Dataset excerpts:
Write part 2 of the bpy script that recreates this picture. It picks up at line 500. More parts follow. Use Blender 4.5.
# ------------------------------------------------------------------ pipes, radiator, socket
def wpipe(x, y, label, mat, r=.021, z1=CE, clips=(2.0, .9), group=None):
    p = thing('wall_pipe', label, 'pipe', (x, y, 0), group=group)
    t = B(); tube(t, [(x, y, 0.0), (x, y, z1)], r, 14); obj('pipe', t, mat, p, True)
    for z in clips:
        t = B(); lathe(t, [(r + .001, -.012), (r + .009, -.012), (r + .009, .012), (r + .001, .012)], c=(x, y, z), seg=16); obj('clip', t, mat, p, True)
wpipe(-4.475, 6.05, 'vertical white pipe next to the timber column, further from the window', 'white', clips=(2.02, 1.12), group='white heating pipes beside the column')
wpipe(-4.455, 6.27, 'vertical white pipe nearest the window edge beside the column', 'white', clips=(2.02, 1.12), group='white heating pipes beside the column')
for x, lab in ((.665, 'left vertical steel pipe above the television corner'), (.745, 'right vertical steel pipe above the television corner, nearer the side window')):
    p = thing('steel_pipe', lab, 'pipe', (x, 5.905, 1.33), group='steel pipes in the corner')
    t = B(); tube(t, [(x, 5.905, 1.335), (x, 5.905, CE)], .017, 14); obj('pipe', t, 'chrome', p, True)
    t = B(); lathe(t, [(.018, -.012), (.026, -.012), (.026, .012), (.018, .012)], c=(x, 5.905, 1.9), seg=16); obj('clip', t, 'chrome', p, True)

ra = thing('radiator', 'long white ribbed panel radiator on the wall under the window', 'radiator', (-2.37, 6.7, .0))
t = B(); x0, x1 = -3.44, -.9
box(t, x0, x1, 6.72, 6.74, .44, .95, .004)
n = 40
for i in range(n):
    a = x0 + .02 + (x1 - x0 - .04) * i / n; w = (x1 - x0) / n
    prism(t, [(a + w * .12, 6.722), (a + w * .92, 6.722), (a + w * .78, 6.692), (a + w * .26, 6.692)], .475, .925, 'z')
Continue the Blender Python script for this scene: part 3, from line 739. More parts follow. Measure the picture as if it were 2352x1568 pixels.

Stated goal: Copy the material above verbatim.

Response:
Write part 2 of the bpy script that recreates this picture. It picks up at line 500. More parts follow. Use Blender 4.5.
# ------------------------------------------------------------------ pipes, radiator, socket
def wpipe(x, y, label, mat, r=.021, z1=CE, clips=(2.0, .9), group=None):
    p = thing('wall_pipe', label, 'pipe', (x, y, 0), group=group)
    t = B(); tube(t, [(x, y, 0.0), (x, y, z1)], r, 14); obj('pipe', t, mat, p, True)
    for z in clips:
        t = B(); lathe(t, [(r + .001, -.012), (r + .009, -.012), (r + .009, .012), (r + .001, .012)], c=(x, y, z), seg=16); obj('clip', t, mat, p, True)
wpipe(-4.475, 6.05, 'vertical white pipe next to the timber column, further from the window', 'white', clips=(2.02, 1.12), group='white heating pipes beside the column')
wpipe(-4.455, 6.27, 'vertical white pipe nearest the window edge beside the column', 'white', clips=(2.02, 1.12), group='white heating pipes beside the column')
for x, lab in ((.665, 'left vertical steel pipe above the television corner'), (.745, 'right vertical steel pipe above the television corner, nearer the side window')):
    p = thing('steel_pipe', lab, 'pipe', (x, 5.905, 1.33), group='steel pipes in the corner')
    t = B(); tube(t, [(x, 5.905, 1.335), (x, 5.905, CE)], .017, 14); obj('pipe', t, 'chrome', p, True)
    t = B(); lathe(t, [(.018, -.012), (.026, -.012), (.026, .012), (.018, .012)], c=(x, 5.905, 1.9), seg=16); obj('clip', t, 'chrome', p, True)

ra = thing('radiator', 'long white ribbed panel radiator on the wall under the window', 'radiator', (-2.37, 6.7, .0))
t = B(); x0, x1 = -3.44, -.9
box(t, x0, x1, 6.72, 6.74, .44, .95, .004)
n = 40
for i in range(n):
    a = x0 + .02 + (x1 - x0 - .04) * i / n; w = (x1 - x0) / n
    prism(t, [(a + w * .12, 6.722), (a + w * .92, 6.722), (a + w * .78, 6.692), (a + w * .26, 6.692)], .475, .925, 'z')
Continue the Blender Python script for this scene: part 3, from line 739. More parts follow. Measure the picture as if it were 2352x1568 pixels.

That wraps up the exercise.